NAFTA


The best line of the day has to be this one from Chantal Hebert in the Toronto Star writing about Harper’s blundering PMO:

One can only run a federal government on the
wits of apprentice sorcerers for so long.
As Hebert writes, first it was Sandra Buckler getting caught out claiming DND had kept Harper in the dark when it stopped transferring detainees in Afghanistan.
Next up was press secretary Dimitri Soudas getting mixed up in a dispute between DPW and a certain “politically active” Montreal landlord.
Now it’s chief of staff Ian Brodie and the leak of embarrassing revelations about Obama’s and Clinton’s real positions on NAFTA.
Yes, yes, yes. Top that off with a slathering of Brian Mulroney and a heaping helping of the Chuck Cadman affair and SHarper seems to be getting in deeper every day.
Maybe, though, we ought to be grateful for all these scandals. With an opposition in disarray these embarrassments are probably going a long way to keep Harper out of majority territory.
Still, “apprentice sorcerers.” that is a good one.

Both Democratic candidates have pledged to renegotiate the North American Free Trade Agreement, NAFTA, if they reach the White House. Barack Obama and Hillary Clinton at last night’s candidates’ debate pledged to renegotiate America’s deal with Mexico – and with Canada – to get, as they put it, “fair trade.”

What’s “fair trade” anyway? Well, according to Obama it means making America’s trading partners toe some sort of line on labour and environmental standards. Wait a second, labour standards? What are we supposed to do, scrap our labour standards to scurry into the American abyss? Environmental standards? Well, he’s got a point there, we both need to do better on that score.

It’s the adjective “fair” that worries me. Americans tend to judge fair by the tilt of the table and they usually like to see it tilting their way. Take a look at the softwood lumber shakedown we’ve endured these past several years.
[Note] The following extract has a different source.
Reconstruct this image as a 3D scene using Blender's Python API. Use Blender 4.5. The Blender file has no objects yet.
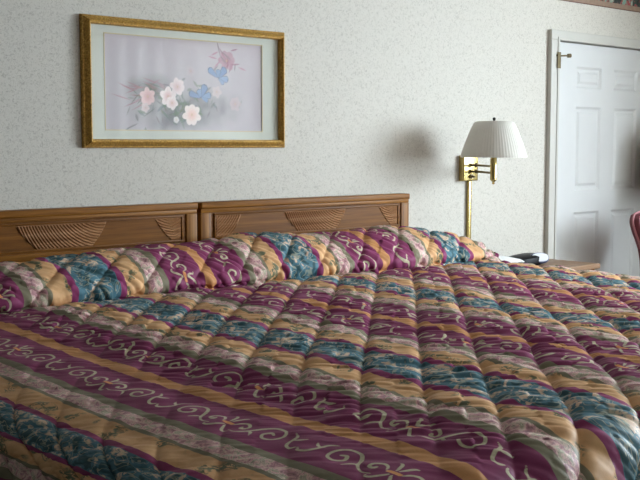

I wonder what “fair” means in the context of America’s debt crisis? That little problem, an entirely made-in-America brew of wanton spending and profligate borrowing, is coming home to roost and the landing may be hard and bumpy. It’s bad enough that world markets, including Canadian, have found themselves duped into holding ginned-up American subprime derivatives. Are we also to become America’s free trade whipping boy?

Navigating the coming years with the United States will require a strong Canadian prime minister and not the kind who instinctively drops his pants and bends over the barrel when Washington snaps its fingers – the kind we have now.